On December 7, 1967, Otis Redding, with the help of guitarist-producer Steve Cropper, finished recording “Dock Of The Bay” at Stax Records in Memphis. From Memphis, Redding and his band, the Bar-Kays, departed for performances in Nashville and Cleveland, and, from there, a headliner show booked at the Factory in Madison, Wisconsin.
Redding had just purchased the green and white Beechcraft plane that carried his group on tour. Although he didn’t fly himself, Redding strapped into the co-pilot’s seat on December 10, and he and the seven members of his band bolted down the runway at Cleveland’s Hopkins Field. It was 1 p.m.
There was no sign of trouble at 3:20 when Chicago Federal Aviation Control handed the little twin-engine over to the Madison Tower, ten miles away. Then, as now, Chicago inbound flights travel directly over Monona, a suburb that shares the picturesque shoreline of Lake Monona with the city of Madison. The airplane was cleared for a routine instrument landing at 3:25.
Chris Dickert, then 21, heard the plane from the living room of his parents’ house on Lake Monona. I caught up with Dickert this fall. He now lives on a farm in southern Wisconsin.
“Dad was snoozing in the chair,” Dickert remembered. “We had the Bears game on. In that house we heard planes come over all the time and the engine I heard that afternoon was in distress. The engine cut in and out. The throttle was on and then it was off.”
It was mild for December: 33 degrees and, according to the Wisconsin State Journal for that day, “100% cloudiness.” The relatively warm air created fog over the not-yet-frozen lake.

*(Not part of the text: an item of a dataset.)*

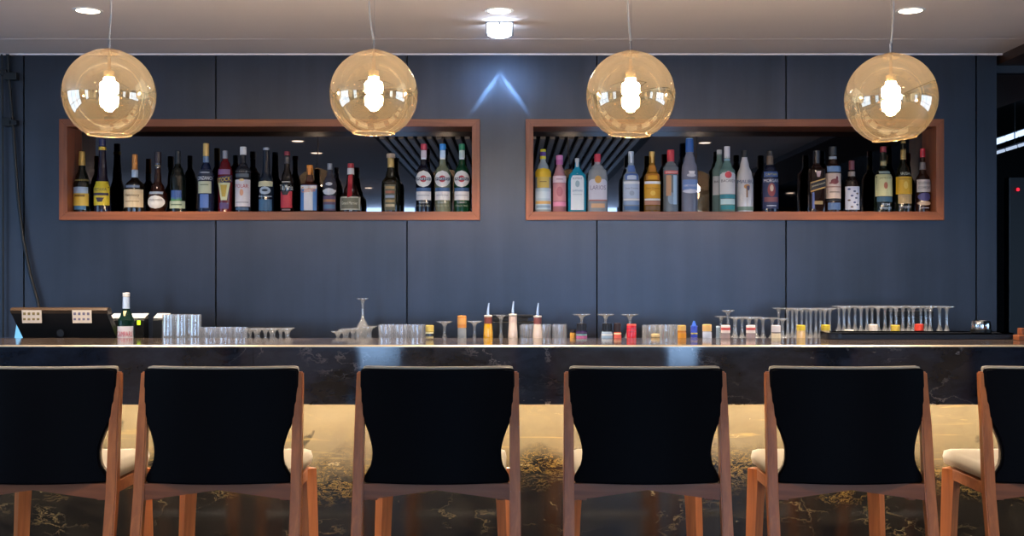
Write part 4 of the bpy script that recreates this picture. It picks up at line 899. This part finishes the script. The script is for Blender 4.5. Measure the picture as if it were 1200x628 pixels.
# jars, pour bottles -------------------------------------------------------------
JY = 5.115
def jar(name, x, ytop, ycap, hw, capc, bodyc, label, trans=0, bands=(), caphw=None, Y=JY, cat='jar', n=2.0, captext=None):
    by_ = yb(Y)
    b = Bot(name, x, Y, by_, LEDGE, [(ycap - .5, hw * .92), (ycap + 2, hw), (by_, hw)], bodyc, label, cat, None, trans, n, seg=20)
    b.ring('lid', ytop, ycap, caphw or hw, capc, part_label=None)
    for y0, y1, c in bands: b.label(y0, y1, hw * .96, c, name='label_band')
    if captext:
        k_ = b.ring('lid_label', captext[0], captext[1], (caphw or hw) + .15, captext[2])
    return b
jar('spice_jar', 503.5, 381, 388.5, 4.8, '#c9b560', '#2a2418', 'small dark jar with pale yellow lid before the orange capped jar', bands=((389, 390.5, '#c9c6a0'), (394, 397, '#a8a078')))
jar('spice_jar', 541.3, 369.8, 384, 5.3, '#d08a42', '#b9c2cc', 'taller clear jar with orange label top before the yellow pour bottle', trans=.5, captext=(372, 380, '#d9a05a'))
def pour(x, ydisc, ytip, body, collar, hw, label):
    Y = JY; by_ = yb(Y)
    b = Bot('pour_bottle', x, Y, by_, LEDGE, [(ydisc + 1, 4), (ydisc + 7, 4.3), (ydisc + 12, hw * .86), (392, hw), (by_, hw)], body, label, 'bottle', None, 0, 2.0, seg=24)
    b.ring('collar', ydisc + 1.5, ydisc + 9, 4.7, collar); b.ring('pourer_disc', ydisc - .8, ydisc + 1.2, 4.8, '#d8d4cc')
    k_ = b.k; bm = bmesh.new(); z0 = b.zz(ydisc - .5); z1 = b.zz(ytip)
    tube(bm, [(0, 0, z0), (-.0005, 0, z0 + (z1 - z0) * .3), (.0035, 0, z1)], [.0062, .0058, .003], 10); tag(link_mesh('pour_spout', bm, pbr('spout_steel', '#c3cfe0', .25, metal=.6), b.root, 60), 'pale metal spout')
    return b
pour(572, 370, 355, '#d9a514', '#7c3f34', 5.6, 'yellow filled pour bottle with pale metal spout')
pour(601, 368.5, 353, '#d9c7bb', '#d3bfb6', 5.6, 'cream pour bottle with pale collar, middle of the three pourers')
pour(630, 370.5, 355, '#dccabc', '#7d4642', 5.6, 'cream pour bottle with red brown collar before the washed tumblers')
# bar caddy
bm = bmesh.new(); cY = 5.47; x0, x1 = PX(577, cY), PX(626, cY); xm = (x0 + x1) / 2
cad = empty('bar_caddy', (xm, cY, LEDGE), 'low black bar caddy behind the cream pour bottles', 'caddy')
h = PZ(369, cY) - LEDGE
box(bm, x0 - xm, x1 - xm, -.03, .05, 0, h - .03, bev=.004); link_mesh('tray_body', bm, M_black, cad)
bm = bmesh.new(); box(bm, x0 - xm + .004, x1 - xm - .03, -.026, .046, h - .03, h - .012, bev=.003); box(bm, x0 - xm + .004, x1 - xm - .004, -.028, .048, h - .012, h, bev=.003); link_mesh('lid', bm, M_black, cad)
# dark box behind the wine glasses
bY2 = 5.52; x0, x1 = PX(1039, bY2), PX(1092, bY2); xm = (x0 + x1) / 2; h = PZ(364, bY2) - LEDGE
bx = empty('storage_box', (xm, bY2, LEDGE), 'black box standing behind the wine glasses at the tray', 'box')
bm = bmesh.new(); box(bm, x0 - xm, x1 - xm, -.02, .025, 0, h - .03, bev=.004); link_mesh('box_body', bm, M_black, bx)
bm = bmesh.new(); box(bm, x0 - xm - .003, x1 - xm + .003, -.022, .027, h - .03, h, bev=.004); link_mesh('lid', bm, M_black, bx)

jar('spice_jar', 681.5, 379, 388, 6.6, '#15141a', '#3a2c58', 'dark lidded jar with pink and blue bands', bands=((389, 391, '#3a2a55'), (391.2, 393, '#7fb6b8'), (393.2, 396.5, '#b8609a'), (396.6, 399, '#8f8fd0')), caphw=5.6)
jar('spice_jar', 671.2, 386.5, 389.5, 3.4, '#2a1c14', '#c98a33', 'slim amber jar beside the pink banded jar', bands=((390, 399, '#d09a42'),), Y=5.13)
jar('spice_jar', 711.3, 379, 389, 6.6, '#14151a', '#9fb6cf', 'dark lidded jar with pale blue band', bands=((391, 393, '#d6d9dd'), (393, 398, '#8fb0d0')), caphw=5.6)
jar('spice_jar', 723.6, 378.5, 389.5, 4.6, '#2a1a16', '#c9564a', 'dark lidded jar with coral red band before the red cup', bands=((390, 391.5, '#d8cfa8'), (391.5, 398, '#d4605a')), caphw=3.9)
b = jar('plastic_cup', 740, 379.6, 381.5, 5.6, '#e8695a', '#d02a3a', 'bright red cup before the clear tumblers', bands=((384, 384.8, '#a81f2e'), (388, 388.8, '#a81f2e')), cat='cup')
jar('spice_jar', 768, 391, 394, 5.2, '#d8c18f', '#c8b080', 'low cream lidded pot in front of the clear tumblers', bands=((395, 396.2, '#3a3020'),))
jar('spice_jar', 799, 381, 387.3, 5, '#c9a55c', '#b06f1e', 'amber jar with gold lid beside the blue bottle', bands=((389.5, 400, '#c98a2c'),))
b = jar('syrup_bottle', 813.3, 381.5, 383, 4, '#2f4fc0', '#2a3fb8', 'small blue bottle with pointed cap between two gold lidded jars', bands=((389.8, 391.2, '#c9bf58'), (395.6, 397, '#b9b058')), cat='bottle')
b.ring('pointed_cap', 376, 381.6, 1.2, '#3f6fd8', hw1=2.8)
jar('spice_jar', 828.5, 380, 388, 5.4, '#cfae70', '#a9b9d6', 'pale blue jar with tan lid beside the blue bottle', trans=.2, bands=((389, 399, '#b9c6de'),))
b = jar('squat_bottle', 841.3, 382, 384, 2.2, '#a9bfd6', '#9cb4cc', 'small rounded pale blue bottle tucked behind the tan lidded jar', trans=.3, Y=5.19)
for x, w_ in ((850.3, 'nearest the small rounded bottle'), (879.8, 'next before the pale jar with grey rings')):
    jar('spice_jar', x, 381, 390, 5.4, '#dcd6d4', '#b9a5aa', 'clear jar with white and red lid, ' + ('beside the small rounded bottle' if x < 860 else 'beside the all white jar'), trans=.45, captext=(383.4, 386.6, '#c2484a'))
jar('spice_jar', 909.3, 381, 389, 5.4, '#d3d0d6', '#cfc4ae', 'all white jar with grey rings before the yellow capped jars', bands=((389, 390.4, '#55525c'), (390.6, 398, '#d6cdb6')))
jar('spice_jar', 938.6, 380.8, 387, 5, '#d6bd36', '#d8bb88', 'peach filled jar with yellow lid, beside the all white jar', caphw=5.1)
jar('spice_jar', 967.5, 380.5, 387, 4.7, '#d6bd36', '#dcc79a', 'cream filled jar with yellow lid, beside the black tray', caphw=5.1)
# behind the tray
for x, y0, c, body, lb in ((995, 386.3, '#d9cfc6', '#4a2a22', 'low white lidded jar at the rounded tray corner'), (1023, 380, '#e2d9d0', '#d8cfc6', 'jar with plain white lid behind the tray'), (1049.2, 380.8, '#d0b648', '#d6c790', 'jar with mustard yellow lid behind the tray'), (1077, 379.6, '#d8432c', '#c83a2a', 'jar with orange red lid behind the tray')):
    jar('spice_jar', x, y0, y0 + 7.5, 5.3, c, body, lb, Y=5.18)
# tray
tY0, tY1 = 4.92, 5.11
tzz = .0275
bm = bmesh.new(); x0, x1 = PX(972, tY0), PX(1190, tY0); rc = .05
pl = []
for cxx, cyy, a0 in ((x1 - .012, tY1 - .012, 0), (x0 + rc, tY1 - rc, 90), (x0 + rc, tY0 + rc, 180), (x1 - .012, tY0 + .012, 270)):
    rr = .012 if cxx > 1.8 else rc
    for q in range(7):
        a = math.radians(a0 + q * 15); pl.append((cxx + rr * math.cos(a), cyy + rr * math.sin(a)))
lo = [bm.verts.new((x, y, CT + .001)) for x, y in pl]; hi = [bm.verts.new((x, y, CT + tzz)) for x, y in pl]
nn = len(pl); bm.faces.new(lo[::-1]); bm.faces.new(hi)
for i in range(nn): bm.faces.new((lo[i], lo[(i + 1) % nn], hi[(i + 1) % nn], hi[i]))
top = [f for f in bm.faces if all(abs(v.co.z - CT - tzz) < 1e-5 for v in f.verts)]
r_ = bmesh.ops.inset_region(bm, faces=top, thickness=.006)
for f in top:
    for v in f.verts: v.co.z -= .006
tag(link_mesh('serving_tray', bm, pbr('tray_black', '#141a26', .45)), 'long black serving tray lying on the counter before the wine glasses', 'tray')
# chrome topped shaker base on the tray
sY = 5.02; 
b = empty('strainer_bowl', (PX(1149.5, sY), sY, CT + tzz - .006 + .001), 'small chrome topped bowl standing on the end of the black tray', 'bowl')
kk = sY / F
bm = bmesh.new(); lathe(bm, [(0, 11.6 * kk), (4.5 * kk, 11.8 * kk), (5 * kk, 11.2 * kk)], 28); tag(link_mesh('base', bm, M_black, b, 40), 'black base')
bm = bmesh.new(); lathe(bm, [(5 * kk, 10.6 * kk), (9 * kk, 11 * kk), (13 * kk, 10.4 * kk), (14.5 * kk, 9.6 * kk), (14 * kk, 9.2 * kk), (8 * kk, 9 * kk)], 28); tag(link_mesh('chrome_bowl', bm, M_chrome, b, 40), 'chrome bowl')
# wooden holder at the frame edge
wY = 4.86; b = empty('wooden_holder', (PX(1201, wY), wY, CT), 'small brown wooden holder at the far end of the counter past the tray', 'holder')
bm = bmesh.new(); box(bm, -.036, .05, -.03, .03, 0, .022, bev=.003); link_mesh('base', bm, M_rail, b)
bm = bmesh.new(); box(bm, -.022, .05, -.022, .022, .022, .05, bev=.003); link_mesh('upright_block', bm, M_rail, b)

# ------------------------------------------------------------------ cables on the wall, side room glints
cb = empty('wall_cable', (PX(12, 5.78), 5.78, PZ(360, 5.78)), 'thick black cable running down the wall corner behind the till', 'cable')
def cpt(px, py, dy=0): return (PX(px, 5.78) - cb.location.x, dy, PZ(py, 5.78) - cb.location.z)
bm = bmesh.new(); tube(bm, [cpt(9, 63.5), cpt(10, 90), cpt(13, 120), cpt(15, 145), cpt(17.5, 180), cpt(21, 230), cpt(27, 280), cpt(35, 320), cpt(44, 352), cpt(50, 385)], .0085, 8); link_mesh('thick_cable', bm, M_black, cb, 60)
bm = bmesh.new(); tube(bm, [cpt(2, 63.5), cpt(2.5, 90), cpt(3, 145), cpt(3.5, 260), cpt(3.5, 395)], .005, 8); link_mesh('thin_cable', bm, M_black, cb, 60)
for (xa, xb, ya, yb2) in ((-4, 9, 82, 88), (5, 21, 85, 94), (3, 15, 138, 148), (12, 21, 141, 147)):
    bm = bmesh.new(); a = cpt(xa, yb2, -.018); c_ = cpt(xb, ya, .018); box(bm, a[0], c_[0], a[1], c_[1], a[2], c_[2], bev=.003); link_mesh('cable_clamp', bm, M_black, cb)
for i, (p0, p1, col, st, rad, lb) in enumerate((((1150, 172), (1235, 143), '#a9c4e8', 1.6, .022, 'upper cool white tube light in the dark side room'), ((1150, 184.5), (1235, 158), '#aebfd8', .8, .011, 'thin lower tube light in the dark side room'))):
    sY = 9.0 - i * .6; a = Vector((PX(p0[0], sY), sY, PZ(p0[1], sY))); c_ = Vector((PX(p1[0], sY), sY, PZ(p1[1], sY))); m_ = (a + c_) / 2
    r = empty('tube_light', m_, lb, 'light')
    bm = bmesh.new(); u = (c_ - a)
    for q in range(6):
        t0, t1 = -.5 + q / 6 + .01, -.5 + (q + 1) / 6 - .012
        tube(bm, [u * t0, u * t1], rad, 10)
    link_mesh('lamp_tube', bm, emis('tube_glow_%d' % i, col, st), r, 60)
    bm = bmesh.new(); tube(bm, [u * -.5 + Vector((0, .05, .012)), u * .5 + Vector((0, .05, .012))], rad * .8, 8); link_mesh('reflector', bm, M_grey, r, 60)
    bm = bmesh.new(); tube(bm, [Vector((0, .05, 0)), Vector((0, .05, 2.69 - m_.z))], .004, 6); link_mesh('hanger', bm, M_black, r)
r = empty('standby_lamp', (PX(1193, 9), 9, PZ(222, 9)), 'tiny red standby lamp on a dark box in the side room', 'light')
bm = bmesh.new(); lathe(bm, [(-.012, .004), (-.008, .011), (.008, .011), (.012, .004)], 12); tag(link_mesh('red_lens', bm, emis('red_led', '#ff2438', 1.3), r, 60), 'red lens')
bm = bmesh.new(); box(bm, -.06, .16, .02, .12, -1.0 - r.location.z + 1.0, .1, bev=.01); link_mesh('equipment_box', bm, M_black, r)

# ------------------------------------------------------------------ camera, world, view
cam = bpy.data.cameras.new('camera'); co = bpy.data.objects.new('camera', cam); C.objects.link(co)
co.location = (0, 0, EYE); co.rotation_euler = (math.pi / 2, 0, 0)
cam.sensor_width = 36; cam.lens = F / 1200 * 36; cam.shift_y = (HY - 314) / 1200; cam.clip_start = .05
sc = bpy.context.scene; sc.camera = co
w = bpy.data.worlds.new('world'); sc.world = w; w.use_nodes = True
w.node_tree.nodes['Background'].inputs[0].default_value = (*lin('#39445a'), 1); w.node_tree.nodes['Background'].inputs[1].default_value = .06
vs = sc.view_settings; vs.view_transform = 'Standard'; vs.look = 'None'; vs.exposure = .55; vs.gamma = 1; vs.use_curve_mapping = False
cy = sc.cycles
cy.sample_clamp_indirect = 4.0; cy.max_bounces = 16; cy.transparent_max_bounces = 40; cy.caustics_reflective = False; cy.caustics_refractive = False
cy.transmission_bounces = 8; cy.glossy_bounces = 6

Dickert and his father dashed to the back yard. “From the sound of it we knew something was wrong with the airplane. Through the haze we saw something break through the cloud and we watched it fall until it hit the water right in the middle of the lake.”
On impact, the Beechcraft split down the center of the fuselage. Dickert’s mother called the police while Dickert and a neighbor hooked up a trailer, ripped out the shoreline snow fence, and backed the neighbor’s motor boat into the icy water.
Dickert’s boat reached the crash site just after a Madison Police boat. “The police were pulling a survivor in the boat and they told us to circle to look for others and gather up any floating debris we could.”
The survivor was Bar-Kays trumpet man Ben Cauley, who at age 60 can still be heard blowing his horn on Beale Street in Memphis, Tennessee.
The choppy surface of the lake was strewn with articles of all sorts. A wheel from the plane bobbed in the waves. Seat cushions and clothing floated in clumps and tangles. In a hard westerly wind, Dickert set about hauling the sad harvest into the boat.
“I pulled out this partially opened attache case,” Dickert said. “All I can remember was it had the initials ‘O.R.’ I saw little pots of makeup inside. When I got back to shore I put it on the hood of a Monona police car. That’s the last I heard of it.”
The next day divers recovered Redding’s body, still belted into the co-pilot’s seat, along with the body of 17-year-old Bar-Kays member Mathew Kelly. The December 12 Wisconsin State Journal reports that “the search for the three remaining missing will continue.” It goes on to say, “Divers will also search for Redding’s briefcase which Twiggs Lyndon, a representative of his Macon booking agent, said is believed to contain about $4,000.00 cash.”
The show went on that night at the Factory. A band on the bill from Rockford, Illinois, performed; ironically, they were named the Grim Reapers. The group later became known as Cheap Trick.
Within a year of the crash, Otis Redding came alive again, and forever, when “Dock Of The Bay” was released and hit #1 on the R&B and pop charts. The song remains a standard of sincerity, strength, soul and, above all, survival.
From the kitchen window of our house here in Madison, I can see across Lake Monona to the stretch of water where Redding and the Bar-Kays went down 40 years ago. For me, like a lot of people in the place where he died, Otis Redding is part of where we live. A beautiful stone memorial and marble bench sit atop the outdoor roof of our city’s Monona Terrace Convention Center. Those who stop to rest on the bench have the best view of the lake in the city.
Come December 10, our thoughts will be with Zelma Redding, surviving family members of the Bar-Kays, the people in Otis’ hometown of Macon, Georgia, and the folks in Memphis.